Before the age of three a child discovers independence when he learns to walk and to talk. During this time he discovers his own power – the power of words and of actions. He realises that he can make things happen, and his mom and dad’s response to this is a ‘make or break’ situation. If his parents belittle him – if they laugh when he falls down, taunt him for wetting his bed, shout when he drops something – he loses his sense of being a competent, autonomous being and starts feeling ashamed.
Between the ages of three and six a child acquires motor skills, and practises being an adult during fantasy games like playing house, or being a fireman or a policeman. During this stage he usually learns to control himself and his behaviour: in other words, he learns to STOP. If his parents are overly strict and discourage his explorations, he loses the will to try. Failure in this stage is experienced not as the loss of parental love so much as the loss of self-esteem. Cultivating parents, on the other hand, encourage initiative and healthy risk taking, which is the third building block in the development of healthy confidence.
During the next six or seven years a child learns the skills and values of his culture – at school, on the sports field, and while hanging out with friends.
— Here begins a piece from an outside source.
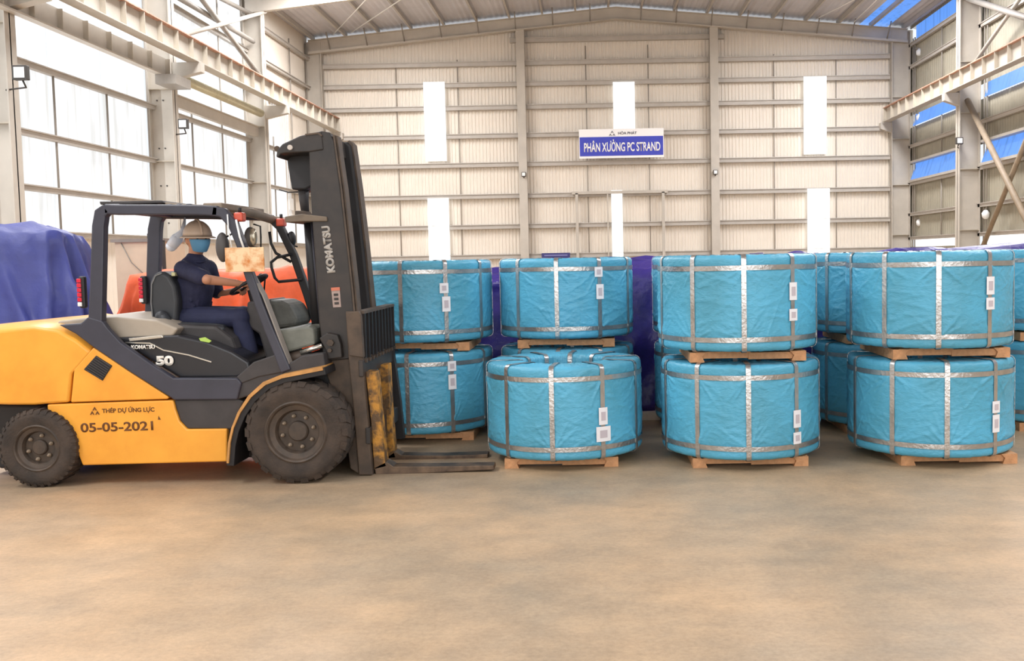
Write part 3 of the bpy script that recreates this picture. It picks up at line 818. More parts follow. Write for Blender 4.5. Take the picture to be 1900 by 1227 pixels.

Children receive formal schooling during this stage, and in order to experience success in the classroom, on the sports field and when with friends, the need for self-discipline increases. If a child has learned to trust himself and his world during the earlier stages, he feels at one with this larger world and his place in it. If he has not, his feelings of inadequacy and mediocrity may be confirmed.
At puberty, childhood draws to an end and the responsibilities of adulthood become a reality. The adolescent begins to question all that she has depended on through childhood, including her parents. She compares her image of herself to the way others see her. She compares her home to those of others. She is in the process of working out her identity. It is not an easy stage – not for the parents or for the child – but if the family glue has been strong in the earlier years, it will be flexible enough to create a silent vote of confidence that says ‘you can do it’. The opposite is a controlling family that treats a child as brainless and incompetent, which breeds anger, resentment and rebellion rather than confidence.
Finally, the trusting and autonomous youth emerges. He has a firm sense of identity, and is able to take risks, to commit himself to relationships and to maintain those commitments. He has honed the magical magnet that draws friends, opportunities and success, which in turns feeds his confidence to dare more, reach higher, give more, and appreciate the richness of his life. If through the years that led up to this stage he did not manage to shake off distrust, shame, and a constant sense of failure, inadequacy and mediocrity, he experiences isolation rather than connectedness or intimacy.
Trust and acceptance in childhood transform into confidence in adulthood. It is never too late to start putting the building blocks in place, but before you can foster confidence in another, it must be present in yourself.
Reference:
1. Erikson E. Childhood and Society. W.W. Norton and Company: London and New York.